Given data
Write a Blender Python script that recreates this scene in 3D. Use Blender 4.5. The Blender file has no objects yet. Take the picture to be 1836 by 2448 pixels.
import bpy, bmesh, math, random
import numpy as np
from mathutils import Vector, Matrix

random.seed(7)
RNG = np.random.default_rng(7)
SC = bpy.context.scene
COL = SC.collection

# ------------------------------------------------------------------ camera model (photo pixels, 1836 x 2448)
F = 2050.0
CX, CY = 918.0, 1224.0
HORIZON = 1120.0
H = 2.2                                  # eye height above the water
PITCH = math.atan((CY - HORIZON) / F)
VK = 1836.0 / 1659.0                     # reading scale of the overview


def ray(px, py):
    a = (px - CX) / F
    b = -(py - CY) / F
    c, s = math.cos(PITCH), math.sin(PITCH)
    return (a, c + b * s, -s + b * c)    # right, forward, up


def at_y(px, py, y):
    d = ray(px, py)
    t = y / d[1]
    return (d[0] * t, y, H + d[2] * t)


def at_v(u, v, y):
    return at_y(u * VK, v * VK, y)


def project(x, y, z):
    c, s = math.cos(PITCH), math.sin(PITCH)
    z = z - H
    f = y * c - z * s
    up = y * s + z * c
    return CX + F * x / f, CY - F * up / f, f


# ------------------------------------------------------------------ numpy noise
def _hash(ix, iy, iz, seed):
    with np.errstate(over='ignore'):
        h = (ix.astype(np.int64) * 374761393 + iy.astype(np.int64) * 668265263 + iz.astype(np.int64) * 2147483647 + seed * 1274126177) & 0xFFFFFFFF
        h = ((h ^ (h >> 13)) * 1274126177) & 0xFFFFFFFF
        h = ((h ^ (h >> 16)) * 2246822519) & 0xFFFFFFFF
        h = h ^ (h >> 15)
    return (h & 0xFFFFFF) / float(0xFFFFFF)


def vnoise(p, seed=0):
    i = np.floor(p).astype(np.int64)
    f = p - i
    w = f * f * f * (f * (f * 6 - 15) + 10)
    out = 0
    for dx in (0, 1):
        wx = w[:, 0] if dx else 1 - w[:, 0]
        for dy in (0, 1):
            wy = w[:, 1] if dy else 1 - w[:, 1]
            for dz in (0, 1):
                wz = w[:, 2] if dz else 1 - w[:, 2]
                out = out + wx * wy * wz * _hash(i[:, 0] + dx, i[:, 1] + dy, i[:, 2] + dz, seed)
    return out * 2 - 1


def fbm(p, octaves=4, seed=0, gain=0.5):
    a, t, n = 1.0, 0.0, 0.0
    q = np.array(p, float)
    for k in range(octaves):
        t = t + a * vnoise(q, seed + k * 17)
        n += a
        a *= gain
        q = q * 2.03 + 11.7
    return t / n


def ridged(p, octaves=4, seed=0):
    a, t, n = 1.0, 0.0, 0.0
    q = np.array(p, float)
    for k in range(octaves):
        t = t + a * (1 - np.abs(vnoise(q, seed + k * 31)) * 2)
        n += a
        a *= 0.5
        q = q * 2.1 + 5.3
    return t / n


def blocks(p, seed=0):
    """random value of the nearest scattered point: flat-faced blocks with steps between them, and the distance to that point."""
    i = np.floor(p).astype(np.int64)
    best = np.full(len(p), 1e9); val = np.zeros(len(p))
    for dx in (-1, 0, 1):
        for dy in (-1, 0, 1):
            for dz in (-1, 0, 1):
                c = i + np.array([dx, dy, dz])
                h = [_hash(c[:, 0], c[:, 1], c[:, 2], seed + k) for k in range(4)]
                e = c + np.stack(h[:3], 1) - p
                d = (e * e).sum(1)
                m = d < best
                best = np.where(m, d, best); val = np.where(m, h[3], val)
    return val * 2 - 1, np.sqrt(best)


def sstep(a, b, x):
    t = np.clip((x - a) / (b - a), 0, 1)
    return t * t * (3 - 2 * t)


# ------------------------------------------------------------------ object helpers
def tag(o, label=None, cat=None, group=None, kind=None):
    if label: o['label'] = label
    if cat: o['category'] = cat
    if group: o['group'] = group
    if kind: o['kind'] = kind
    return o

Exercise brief
From the first line of the data above to the line holding "from mathutils import Vector, Matrix", reproduce each line exactly; emit no other lines.

Result of this task
Write a Blender Python script that recreates this scene in 3D. Use Blender 4.5. The Blender file has no objects yet. Take the picture to be 1836 by 2448 pixels.
import bpy, bmesh, math, random
import numpy as np
from mathutils import Vector, Matrix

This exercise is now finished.